Zata|3 for Talk Business (4/13, likely voters, no trendlines):
John Boozman (R): 46
Gilbert Baker (R): 14
Jim Holt (R): 8
Curtis Coleman (R): 5
Randy Alexander (R): 3
Kim Hendren (R): 3
Conrad Reynolds (R): 3
Fred Ramey (R): 1
Undecided: 17
(MoE: ±3%)
Talk Business is out with the Republican half of its poll of the Arkansas Senate primaries. Surprisingly, this seems to be the first public poll anyone has taken of the primary on the GOP side… which is fast-approaching on May 18 (which is shaping up as kind of the Super Tuesday of Senate primaries). What’s not surprising: Rep. John Boozman, a late entrant but the race’s lone heavyweight, is firm control of the race.
The one possible roadblock to Boozman: Arkansas is one of the handful of southern states that uses a runoff system (the runoff would be June 8). Boozman is closing in on the 50% mark, but if he falls short, he’d be forced into a two-man race. And against state Sen. Gilbert Baker, that could be competitive if Baker consolidated all the other non-Boozman votes (which are presumably from the anti-establishment, anti-DC, religious right and/or teabagger side of things). Baker’s not counting himself out, clearly seeing that path with his switch to anti-insider rhetoric lately… and saying today that “No one gave Marco Rubio a chance when he challenged Charlie Crist.”
Take this with a grain of salt…. but… quite a few of my bar customers are from NW Arkansas and while they are very conservative Republicans and vote for Boozman, they have a universal feeling that he is not very bright.
That being said, dull and kind of slow might be preferable to the Gilbert Baker crazy train for many of them.

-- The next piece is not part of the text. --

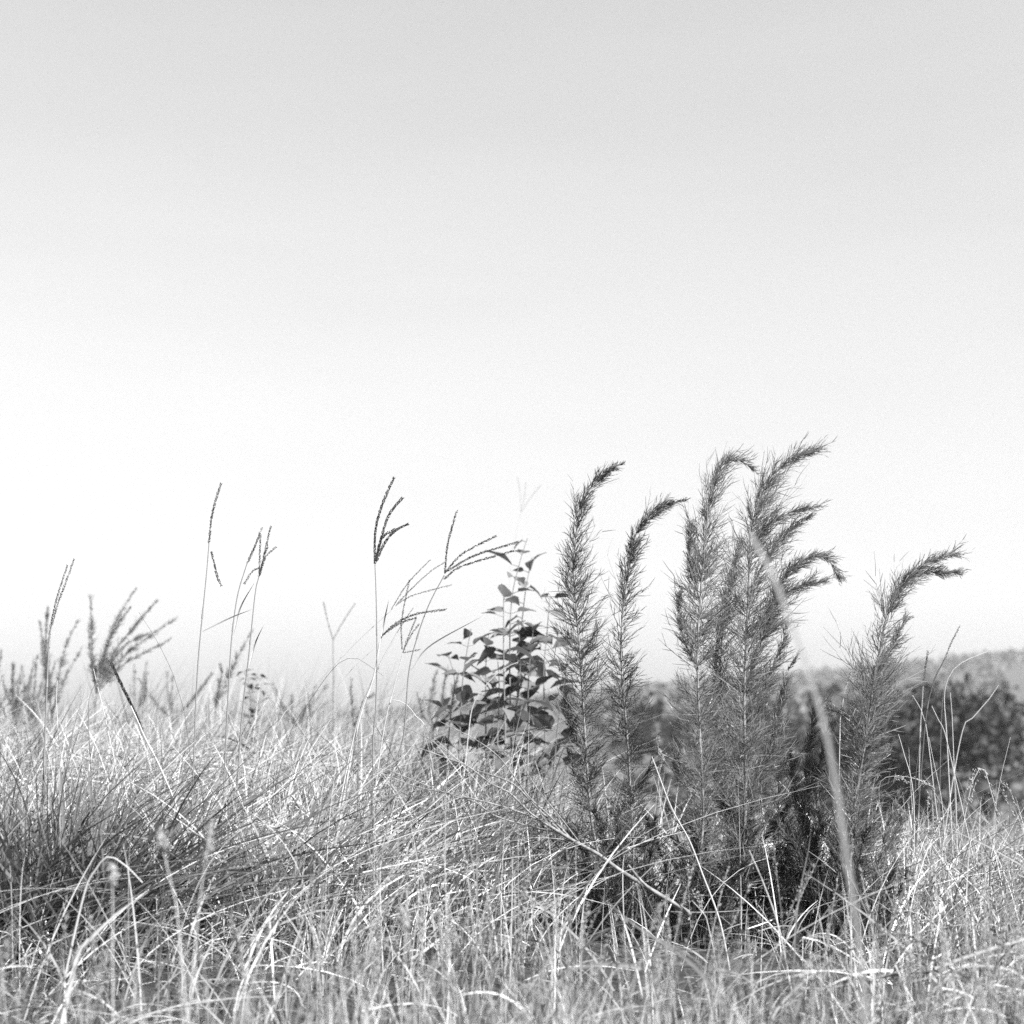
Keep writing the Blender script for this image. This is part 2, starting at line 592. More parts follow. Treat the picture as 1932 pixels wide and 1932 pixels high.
mass('broad_dead_blades', M['pale'], 500, 3.9, 6.5, .2, .5, .006, lean=.55, droop=.7, power=.3, segs=7, label='broad bleached blades scattered through the grass', wind=.15, keep=lambda x, y: away_from_tuft(x, y) & not_dark_feet(x, y))
mass('pale_grass', M['far'], 9000, 5.0, 7.6, .30, .60, .0048, lean=.35, droop=.35, power=.3, segs=4, pat=(3.0, 41), label='pale grass just behind the feathery plants', wind=.2)
mass('curled_grass', M['dry'], 2600, 2.7, 4.6, .08, .26, .003, lean=.9, droop=1.4, power=.3, segs=8, label='short curled grass in front of the dark tuft', wind=.1, keep=lambda x, y: x < -.45)
mass('fine_straw', M['dry'], 620, 3.0, 4.6, .12, .42, .0024, lean=.55, droop=.5, power=.3, segs=6, label='fine bright straws in the shade under the feathery plants', wind=-.1, keep=lambda x, y: (x > .05) & (x < .95))
mass('blurred_weeds', M['far'], 4200, 8, 12.5, .35, .85, .007, lean=.2, droop=.25, power=1, pat=(1.6, 33), segs=4, label='out of focus tall weeds along the left skyline', keep=lambda x, y: x < -.5)


def bristle_stalks(name, n, y0, y1, hmin, hmax, label, keep=None):
    """thin pale stalks that each end in a short bristly seed head"""
    x, y = scatter(n, y0, y1, power=.3, margin=.5)
    if keep is not None:
        m = keep(x, y)
        x, y = x[m], y[m]
    n = len(x)
    base = np.stack([x, y, terrain(x, y)], 1)
    az = RNG.uniform(0, 6.283, n)
    d = nrm(np.stack([np.cos(az) * .14 + .05, np.sin(az) * .14, np.ones(n)], 1))
    bend = np.stack([np.cos(az) * .1 + .06, np.sin(az) * .1, -np.full(n, .03)], 1)
    L = RNG.uniform(hmin, hmax, n)
    mb = MB()
    c = mb.strands(base, d, bend, L, .0024, segs=4, sides=3, taper=.5)
    kk = 18
    t = RNG.uniform(.72, 1.0, (n, kk))
    t = np.where(RNG.uniform(0, 1, (n, kk)) < .2, RNG.uniform(.3, .72, (n, kk)), t)
    p = base[:, None] + L[:, None, None] * (d[:, None] * t[..., None] + bend[:, None] * (t ** 2)[..., None])
    off = nrm(RNG.normal(size=(n, kk, 3)))
    p = p + off * .0032
    mb.grains(p.reshape(-1, 3), (off + np.array([0, 0, 1.3])).reshape(-1, 3), RNG.uniform(.007, .014, n * kk), RNG.uniform(.0022, .0042, n * kk))
    o = link(name, mb, M['seed'], kind='stuff')
    o['label'] = label
    return o


bristle_stalks('bristle_grass', 1000, 1.8, 3.8, .20, .44, 'pale bristly seed stalks across the foreground', lambda x, y: away_from_tuft(x, y) & not_dark_feet(x, y))
bristle_stalks('bristle_grass', 350, 3.4, 6.0, .25, .46, 'pale bristly seed stalks standing among the plants', lambda x, y: away_from_tuft(x, y) & not_dark_feet(x, y))

# long arching blades at the height of the meadow top, loose
mb = MB()
x, y = scatter(1500, 3.6, 7.5, power=.2)
m = not_dark_feet(x, y)
x, y = x[m], y[m]
n = len(x)
az = RNG.uniform(0, 6.283, n)
base = np.stack([x, y, terrain(x, y)], 1)
d = nrm(np.stack([np.cos(az) * .35 + .28, np.sin(az) * .35, np.ones(n)], 1))
bend = np.stack([np.cos(az) * .3 + .35, np.sin(az) * .3, RNG.uniform(-.55, -.1, n)], 1)
mb.strands(base, d, bend, RNG.uniform(.4, .75, n), RNG.uniform(.0016, .0036, n), segs=8, sides=3, taper=.2)
link('arching_grass', mb, M['dry'], kind='stuff')['label'] = 'thin arching grass stems above the meadow'


# ------------------------------------------------------------------ tufts of long blades
def tuft(name, label, px, D, n, spread, hmin, hmax, lean, w=.004, mat='green', group='tufts of long blades'):
    x0 = at(px, 1335, D)[0]
    t = thing(name, label, 'grass tuft', (x0, D, float(terrain(x0, D))), group)
    mb = MB()
    r = np.sqrt(RNG.uniform(0, 1, n)) * spread
    a = RNG.uniform(0, 6.283, n)
    bx, by = x0 + np.cos(a) * r, D + np.sin(a) * r * .7
    base = np.stack([bx, by, terrain(bx, by) - .01], 1)
    out = np.stack([np.cos(a), np.sin(a), np.zeros(n)], 1) * (r / spread)[:, None]
    arch = (RNG.uniform(0, 1, n) < .35)[:, None]
    d = nrm(out * .35 + np.stack([RNG.normal(lean * .6, .30, n), RNG.normal(0, .26, n), np.ones(n)], 1))
    bend = out * .2 + np.stack([RNG.uniform(0, .4, n) * np.sign(lean + .08 + RNG.normal(0, .3, n)), RNG.normal(0, .15, n), -RNG.uniform(.02, .3, n)], 1)
    bend = bend + arch * np.stack([RNG.uniform(.0, .3, n), RNG.normal(0, .1, n), -RNG.uniform(.05, .28, n)], 1)
    mb.strands(base, d, bend, RNG.uniform(hmin, hmax, n) * (1 + .25 * arch[:, 0]), w * RNG.uniform(.55, 1.2, n), segs=8, sides=2, taper=.08, belly=.25)
    link('blades', mb, M[mat], t, kind='stuff')
    # withered blades bent down round the foot
    k = n // 5
    mb = MB()
    a = RNG.uniform(0, 6.283, k)
    base = np.stack([x0 + np.cos(a) * spread * .8, D + np.sin(a) * spread * .6, np.full(k, float(terrain(x0, D)))], 1)
    d = nrm(np.stack([np.cos(a) * .7, np.sin(a) * .7, np.ones(k)], 1))
    bend = np.stack([np.cos(a) * .4, np.sin(a) * .4, -RNG.uniform(.5, 1.0, k)], 1)
    mb.strands(base, d, bend, RNG.uniform(hmin * .5, hmax * .7, k), w * .55, segs=8, sides=2, taper=.1)
    link('withered_blades', mb, M['pale'], t, kind='stuff')
    return t


tuft('grass_tuft', 'big dark tuft of long arching blades at the left edge', 120, 4.2, 850, .26, .35, .68, .0, .0066, 'dark')
tuft('grass_tuft', 'dark tuft cut by the left edge of the picture', -20, 4.2, 480, .30, .3, .60, .0, .0065, 'dark')
tuft('grass_tuft', 'upright tuft of dark blades at the centre of the meadow under the tall finger grass', 560, 4.4, 320, .24, .3, .58, .14, .0065, 'mixed')
tuft('grass_tuft', 'tuft of arching blades sweeping right between the left edge tuft and the centre tuft', 400, 4.45, 200, .28, .35, .60, .12, .0055, 'dry')
tuft('grass_tuft', 'low dark tuft left of the feet of the feathery plants', 850, 4.6, 200, .26, .22, .42, .25, .0055, 'mixed')
tuft('grass_tuft', 'tuft of fine blades at the right edge under the tall dry stalks', 1830, 4.5, 300, .36, .25, .48, .1, .005, 'dry')


# ------------------------------------------------------------------ finger grass and other single stalks
def to_world(pts, D, wob=.0):
    n = len(pts)
    return [at(p[0], p[1], (D if np.ndim(D) == 0 else D[k]) + wob * math.sin(k * 1.9)) for k, p in enumerate(pts)]


def grounded(pts, D):
    """path from the ground up through picture points given bottom to top"""
    w = to_world(pts, D)
    a, b = w[0], w[1]
    lean = (b - a)[0] / max(1e-3, (b - a)[2])
    lean = max(-.35, min(.35, lean))
    gz = float(terrain(a[0], a[1]))
    foot = np.array([a[0] - lean * (a[2] - gz) * .6, a[1], gz - .02])
    if a[2] > gz + .06:
        return [foot] + w
    return w


def spike(mb, pts, D, gap=.0042, size=(.0052, .0019), side=.0013, stalk=.0005, wob=.015):
    """one finger of a seed head: rachis with two rows of grains"""
    w = smooth_path(to_world(pts, D, wob), 40)
    mb.tube(w, np.linspace(stalk * 1.3, stalk * .6, 40), 4)
    s = np.concatenate([[0], np.cumsum(np.linalg.norm(np.diff(w, axis=0), axis=1))])
    m = max(4, int(s[-1] / gap))
    u = np.linspace(.02, .995, m) * s[-1]
    p = np.stack([np.interp(u, s, w[:, k]) for k in range(3)], 1)
    tan = nrm(np.gradient(p, axis=0))
    sd = nrm(np.cross(tan, np.array([0.1, -1, .1])))
    for sg in (-1, 1):
        ok = RNG.uniform(0, 1, m) < .93
        q = p + sd * sg * side + RNG.normal(size=p.shape) * .0006 + np.array([0, -1, 0]) * RNG.uniform(-.0012, .0012, m)[:, None]
        mb.grains(q[ok], (tan * 1.6 + sd * sg * .7 + RNG.normal(size=p.shape) * .25)[ok], size[0] * RNG.uniform(.8, 1.25, ok.sum()), size[1] * RNG.uniform(.8, 1.3, ok.sum()))


def finger_grass(label, stem, spikes, D=4.6, leaves=(), r=.0017, dens=1.0, mat='spike', smat='stem', group='tall finger grass stalks', name='finger_grass', fat=1.0, single_thick=1.0):
    path = smooth_path(grounded(stem, D), 36)
    t = thing(name, label, 'grass stalk', path[0], group)
    mb = MB()
    mb.tube(path, np.linspace(r * 1.6, r * .9, 36), 6)
    for k in (9, 19, 28):      # swollen nodes
        if k < 34:
            mb.tube(path[k:k + 2] * .98 + path[k:k + 1] * .02, [r * 1.7, r * 1.3], 6)
    link('stem', mb, M[smat], t, smooth=True)
    for sp in spikes:
        mb = MB()
        spike(mb, sp, D, gap=.0042 / dens, size=(.0062 * fat, .0027 * fat), side=.0016 * fat)
        link('spike', mb, M[mat], t)
    for lf in leaves:
        mb = MB()
        p = smooth_path(to_world(lf, D, .03), 14)
        mb.blade(p, .0042 * np.sin(np.linspace(.5, math.pi, 14)) + .0004)
        link('leaf_blade', mb, M['green'], t, smooth=True)
    return t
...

Remember that with the D-primary is contested, many Blue Dog Ds and Decline-to-state voters will be voting in the D primary; I wouldn’t be suprised if 40% or so of the R-primary electorite comes from Boozman’s district. He has a built in advantage here and you can see it from the primary numbers. Boozman and Baker’s (really all candidates) numbers both pretty closely track with the size of their constituencies when adjusted for likely participation in the R-primary.